WRITTEN TASK> Reproduce the listing below without any change.
________________
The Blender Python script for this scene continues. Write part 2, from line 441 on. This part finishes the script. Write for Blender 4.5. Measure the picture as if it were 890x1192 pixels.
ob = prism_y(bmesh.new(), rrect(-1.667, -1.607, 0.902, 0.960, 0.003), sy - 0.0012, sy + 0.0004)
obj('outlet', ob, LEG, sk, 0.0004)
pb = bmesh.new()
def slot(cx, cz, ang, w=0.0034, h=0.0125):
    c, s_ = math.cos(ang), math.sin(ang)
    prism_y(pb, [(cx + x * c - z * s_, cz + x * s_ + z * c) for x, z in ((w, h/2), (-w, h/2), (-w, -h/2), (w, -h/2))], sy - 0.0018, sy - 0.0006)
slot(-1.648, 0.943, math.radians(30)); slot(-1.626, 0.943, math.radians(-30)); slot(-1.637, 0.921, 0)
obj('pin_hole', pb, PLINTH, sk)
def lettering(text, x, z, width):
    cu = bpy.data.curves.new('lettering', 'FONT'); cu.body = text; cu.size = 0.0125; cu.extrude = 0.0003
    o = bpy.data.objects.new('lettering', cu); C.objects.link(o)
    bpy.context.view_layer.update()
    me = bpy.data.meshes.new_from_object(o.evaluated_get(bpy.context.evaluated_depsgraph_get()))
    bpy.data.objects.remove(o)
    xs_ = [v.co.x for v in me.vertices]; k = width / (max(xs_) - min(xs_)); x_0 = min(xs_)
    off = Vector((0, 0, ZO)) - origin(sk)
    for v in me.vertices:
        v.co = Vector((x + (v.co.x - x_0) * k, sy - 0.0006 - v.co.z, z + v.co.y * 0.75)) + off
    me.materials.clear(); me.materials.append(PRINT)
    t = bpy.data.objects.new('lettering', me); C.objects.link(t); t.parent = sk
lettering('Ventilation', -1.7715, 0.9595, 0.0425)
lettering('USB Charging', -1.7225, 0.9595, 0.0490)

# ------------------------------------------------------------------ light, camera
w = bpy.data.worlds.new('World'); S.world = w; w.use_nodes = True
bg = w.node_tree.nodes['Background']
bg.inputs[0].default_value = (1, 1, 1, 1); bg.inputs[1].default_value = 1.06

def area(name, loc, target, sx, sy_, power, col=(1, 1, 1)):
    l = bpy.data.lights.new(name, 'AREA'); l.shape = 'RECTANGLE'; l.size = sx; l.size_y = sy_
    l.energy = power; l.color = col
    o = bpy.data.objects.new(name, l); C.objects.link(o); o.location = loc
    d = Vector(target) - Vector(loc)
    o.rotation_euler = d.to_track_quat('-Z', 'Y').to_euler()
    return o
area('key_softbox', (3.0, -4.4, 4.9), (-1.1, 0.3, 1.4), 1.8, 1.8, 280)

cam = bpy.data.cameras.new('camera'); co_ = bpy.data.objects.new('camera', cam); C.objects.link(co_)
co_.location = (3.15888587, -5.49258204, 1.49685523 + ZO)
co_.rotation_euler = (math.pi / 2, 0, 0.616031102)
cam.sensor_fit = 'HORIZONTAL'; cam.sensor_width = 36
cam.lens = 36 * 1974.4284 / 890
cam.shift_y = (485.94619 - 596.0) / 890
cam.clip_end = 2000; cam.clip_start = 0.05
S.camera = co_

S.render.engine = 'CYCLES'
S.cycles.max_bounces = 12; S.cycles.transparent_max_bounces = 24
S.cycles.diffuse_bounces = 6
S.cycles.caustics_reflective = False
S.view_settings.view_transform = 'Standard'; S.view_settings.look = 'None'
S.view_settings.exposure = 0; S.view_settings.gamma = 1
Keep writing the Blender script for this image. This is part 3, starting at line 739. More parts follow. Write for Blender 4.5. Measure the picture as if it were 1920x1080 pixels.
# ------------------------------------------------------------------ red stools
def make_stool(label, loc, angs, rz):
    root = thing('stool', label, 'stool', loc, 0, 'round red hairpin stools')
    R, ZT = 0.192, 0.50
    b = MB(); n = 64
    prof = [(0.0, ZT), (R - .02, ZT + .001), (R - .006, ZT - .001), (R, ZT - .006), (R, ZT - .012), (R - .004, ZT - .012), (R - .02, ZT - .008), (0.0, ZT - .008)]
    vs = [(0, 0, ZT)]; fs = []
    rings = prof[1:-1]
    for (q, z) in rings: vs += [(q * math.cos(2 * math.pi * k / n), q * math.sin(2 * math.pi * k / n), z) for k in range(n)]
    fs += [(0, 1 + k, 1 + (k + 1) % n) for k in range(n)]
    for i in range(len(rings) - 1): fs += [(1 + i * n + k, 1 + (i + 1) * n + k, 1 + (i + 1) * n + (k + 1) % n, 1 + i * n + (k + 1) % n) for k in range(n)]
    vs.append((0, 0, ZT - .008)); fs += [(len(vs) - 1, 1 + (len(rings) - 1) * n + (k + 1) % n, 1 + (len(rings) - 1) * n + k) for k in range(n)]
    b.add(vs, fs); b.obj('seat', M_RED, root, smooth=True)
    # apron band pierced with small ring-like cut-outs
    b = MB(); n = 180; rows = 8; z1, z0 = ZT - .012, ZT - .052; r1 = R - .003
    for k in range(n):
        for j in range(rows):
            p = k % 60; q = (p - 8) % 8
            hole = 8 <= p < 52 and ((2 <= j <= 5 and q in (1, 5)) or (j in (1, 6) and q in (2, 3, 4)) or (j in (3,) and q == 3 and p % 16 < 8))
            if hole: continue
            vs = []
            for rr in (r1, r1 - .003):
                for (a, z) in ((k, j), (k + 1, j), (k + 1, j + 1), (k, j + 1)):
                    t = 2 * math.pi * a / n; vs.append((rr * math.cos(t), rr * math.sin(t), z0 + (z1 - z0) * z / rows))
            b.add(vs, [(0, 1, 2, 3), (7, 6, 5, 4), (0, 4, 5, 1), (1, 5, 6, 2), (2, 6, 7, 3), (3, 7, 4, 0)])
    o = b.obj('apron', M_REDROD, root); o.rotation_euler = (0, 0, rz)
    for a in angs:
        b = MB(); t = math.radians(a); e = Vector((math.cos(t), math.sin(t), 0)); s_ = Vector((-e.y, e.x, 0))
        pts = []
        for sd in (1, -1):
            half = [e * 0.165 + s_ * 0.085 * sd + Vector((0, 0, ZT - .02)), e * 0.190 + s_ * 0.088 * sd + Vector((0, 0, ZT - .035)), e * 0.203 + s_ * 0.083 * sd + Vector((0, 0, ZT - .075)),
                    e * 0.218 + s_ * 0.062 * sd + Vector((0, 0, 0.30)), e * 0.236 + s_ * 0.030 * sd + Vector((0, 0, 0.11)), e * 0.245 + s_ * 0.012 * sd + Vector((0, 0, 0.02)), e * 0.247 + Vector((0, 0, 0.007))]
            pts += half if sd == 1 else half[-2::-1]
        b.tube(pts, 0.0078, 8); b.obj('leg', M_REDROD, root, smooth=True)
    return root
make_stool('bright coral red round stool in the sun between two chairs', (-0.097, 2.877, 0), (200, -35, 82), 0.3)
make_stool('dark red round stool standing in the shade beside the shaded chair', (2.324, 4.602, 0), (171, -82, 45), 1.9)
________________
COMPLETED TASK>
The Blender Python script for this scene continues. Write part 2, from line 441 on. This part finishes the script. Write for Blender 4.5. Measure the picture as if it were 890x1192 pixels.
ob = prism_y(bmesh.new(), rrect(-1.667, -1.607, 0.902, 0.960, 0.003), sy - 0.0012, sy + 0.0004)
obj('outlet', ob, LEG, sk, 0.0004)
pb = bmesh.new()
def slot(cx, cz, ang, w=0.0034, h=0.0125):
    c, s_ = math.cos(ang), math.sin(ang)
    prism_y(pb, [(cx + x * c - z * s_, cz + x * s_ + z * c) for x, z in ((w, h/2), (-w, h/2), (-w, -h/2), (w, -h/2))], sy - 0.0018, sy - 0.0006)
slot(-1.648, 0.943, math.radians(30)); slot(-1.626, 0.943, math.radians(-30)); slot(-1.637, 0.921, 0)
obj('pin_hole', pb, PLINTH, sk)
def lettering(text, x, z, width):
    cu = bpy.data.curves.new('lettering', 'FONT'); cu.body = text; cu.size = 0.0125; cu.extrude = 0.0003
    o = bpy.data.objects.new('lettering', cu); C.objects.link(o)
    bpy.context.view_layer.update()
    me = bpy.data.meshes.new_from_object(o.evaluated_get(bpy.context.evaluated_depsgraph_get()))
    bpy.data.objects.remove(o)
    xs_ = [v.co.x for v in me.vertices]; k = width / (max(xs_) - min(xs_)); x_0 = min(xs_)
    off = Vector((0, 0, ZO)) - origin(sk)
    for v in me.vertices:
        v.co = Vector((x + (v.co.x - x_0) * k, sy - 0.0006 - v.co.z, z + v.co.y * 0.75)) + off
    me.materials.clear(); me.materials.append(PRINT)
    t = bpy.data.objects.new('lettering', me); C.objects.link(t); t.parent = sk
lettering('Ventilation', -1.7715, 0.9595, 0.0425)
lettering('USB Charging', -1.7225, 0.9595, 0.0490)

# ------------------------------------------------------------------ light, camera
w = bpy.data.worlds.new('World'); S.world = w; w.use_nodes = True
bg = w.node_tree.nodes['Background']
bg.inputs[0].default_value = (1, 1, 1, 1); bg.inputs[1].default_value = 1.06

def area(name, loc, target, sx, sy_, power, col=(1, 1, 1)):
    l = bpy.data.lights.new(name, 'AREA'); l.shape = 'RECTANGLE'; l.size = sx; l.size_y = sy_
    l.energy = power; l.color = col
    o = bpy.data.objects.new(name, l); C.objects.link(o); o.location = loc
    d = Vector(target) - Vector(loc)
    o.rotation_euler = d.to_track_quat('-Z', 'Y').to_euler()
    return o
area('key_softbox', (3.0, -4.4, 4.9), (-1.1, 0.3, 1.4), 1.8, 1.8, 280)

cam = bpy.data.cameras.new('camera'); co_ = bpy.data.objects.new('camera', cam); C.objects.link(co_)
co_.location = (3.15888587, -5.49258204, 1.49685523 + ZO)
co_.rotation_euler = (math.pi / 2, 0, 0.616031102)
cam.sensor_fit = 'HORIZONTAL'; cam.sensor_width = 36
cam.lens = 36 * 1974.4284 / 890
cam.shift_y = (485.94619 - 596.0) / 890
cam.clip_end = 2000; cam.clip_start = 0.05
S.camera = co_

S.render.engine = 'CYCLES'
S.cycles.max_bounces = 12; S.cycles.transparent_max_bounces = 24
S.cycles.diffuse_bounces = 6
S.cycles.caustics_reflective = False
S.view_settings.view_transform = 'Standard'; S.view_settings.look = 'None'
S.view_settings.exposure = 0; S.view_settings.gamma = 1
Keep writing the Blender script for this image. This is part 3, starting at line 739. More parts follow. Write for Blender 4.5. Measure the picture as if it were 1920x1080 pixels.
# ------------------------------------------------------------------ red stools
def make_stool(label, loc, angs, rz):
    root = thing('stool', label, 'stool', loc, 0, 'round red hairpin stools')
    R, ZT = 0.192, 0.50
    b = MB(); n = 64
    prof = [(0.0, ZT), (R - .02, ZT + .001), (R - .006, ZT - .001), (R, ZT - .006), (R, ZT - .012), (R - .004, ZT - .012), (R - .02, ZT - .008), (0.0, ZT - .008)]
    vs = [(0, 0, ZT)]; fs = []
    rings = prof[1:-1]
    for (q, z) in rings: vs += [(q * math.cos(2 * math.pi * k / n), q * math.sin(2 * math.pi * k / n), z) for k in range(n)]
    fs += [(0, 1 + k, 1 + (k + 1) % n) for k in range(n)]
    for i in range(len(rings) - 1): fs += [(1 + i * n + k, 1 + (i + 1) * n + k, 1 + (i + 1) * n + (k + 1) % n, 1 + i * n + (k + 1) % n) for k in range(n)]
    vs.append((0, 0, ZT - .008)); fs += [(len(vs) - 1, 1 + (len(rings) - 1) * n + (k + 1) % n, 1 + (len(rings) - 1) * n + k) for k in range(n)]
    b.add(vs, fs); b.obj('seat', M_RED, root, smooth=True)
    # apron band pierced with small ring-like cut-outs
    b = MB(); n = 180; rows = 8; z1, z0 = ZT - .012, ZT - .052; r1 = R - .003
    for k in range(n):
        for j in range(rows):
            p = k % 60; q = (p - 8) % 8
            hole = 8 <= p < 52 and ((2 <= j <= 5 and q in (1, 5)) or (j in (1, 6) and q in (2, 3, 4)) or (j in (3,) and q == 3 and p % 16 < 8))
            if hole: continue
            vs = []
            for rr in (r1, r1 - .003):
                for (a, z) in ((k, j), (k + 1, j), (k + 1, j + 1), (k, j + 1)):
                    t = 2 * math.pi * a / n; vs.append((rr * math.cos(t), rr * math.sin(t), z0 + (z1 - z0) * z / rows))
            b.add(vs, [(0, 1, 2, 3), (7, 6, 5, 4), (0, 4, 5, 1), (1, 5, 6, 2), (2, 6, 7, 3), (3, 7, 4, 0)])
    o = b.obj('apron', M_REDROD, root); o.rotation_euler = (0, 0, rz)
    for a in angs:
        b = MB(); t = math.radians(a); e = Vector((math.cos(t), math.sin(t), 0)); s_ = Vector((-e.y, e.x, 0))
        pts = []
        for sd in (1, -1):
            half = [e * 0.165 + s_ * 0.085 * sd + Vector((0, 0, ZT - .02)), e * 0.190 + s_ * 0.088 * sd + Vector((0, 0, ZT - .035)), e * 0.203 + s_ * 0.083 * sd + Vector((0, 0, ZT - .075)),
                    e * 0.218 + s_ * 0.062 * sd + Vector((0, 0, 0.30)), e * 0.236 + s_ * 0.030 * sd + Vector((0, 0, 0.11)), e * 0.245 + s_ * 0.012 * sd + Vector((0, 0, 0.02)), e * 0.247 + Vector((0, 0, 0.007))]
            pts += half if sd == 1 else half[-2::-1]
        b.tube(pts, 0.0078, 8); b.obj('leg', M_REDROD, root, smooth=True)
    return root
make_stool('bright coral red round stool in the sun between two chairs', (-0.097, 2.877, 0), (200, -35, 82), 0.3)
make_stool('dark red round stool standing in the shade beside the shaded chair', (2.324, 4.602, 0), (171, -82, 45), 1.9)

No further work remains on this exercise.